Most Christians (including President Bush, who supports the death penalty, took the country to war and enjoys tucking into a juicy steak) don’t interpret the Bible this way. Some do: the Quakers and Mennonites object to war; Seventh Day Adventists are vegetarians. The word “kill,” unambiguous on the face of it, it apparently not a clear as it appears at first blush.

The Constitution contains similar challenges. The First Amendment, for example, says that “Congress shall make no law . . abridging the freedom of speech.” In a strict constructionist approach, no law means no law. Yet in Schenck v. U.S. (1919) Justice Oliver Wendell Holmes wrote: “The most stringent protection of free speech would not protect a man falsely shouting fire in a theater and causing a panic.”

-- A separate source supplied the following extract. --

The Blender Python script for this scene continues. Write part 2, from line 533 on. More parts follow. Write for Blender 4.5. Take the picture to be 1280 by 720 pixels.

Strict constructionism is a myth. Words are human constructs and subject to human interpretation. It is naïve to believe otherwise.

Pro-choice supporters, myself included, are especially interested in hearing about Robert’s stance on Stare Decisis, literally, let the decision stand, or respecting the Supreme Court’s own past decisions. While serving as Deputy Solicitor General, Roberts co-wrote a Supreme Court brief in Rust v. Sullivan, which argued that Roe v. Wade was wrongly decided. I’d like to know why.
In Rancho Viejo v. Nortion (2003) Roberts sided with a developer required by the Endangered Species Act to remove a fence so that the arroyo toad could move freely through its habitat. He argued that the act overstepped the federal government’s power to regulate interstate commerce and suggested the court should “consider alternative grounds” for protecting the toad that are “more consistent with Supreme Court precedent.” I’d like to know what those grounds are.

Judge Roberts, I’d like to get to know you better. We all would. Let the hearings begin!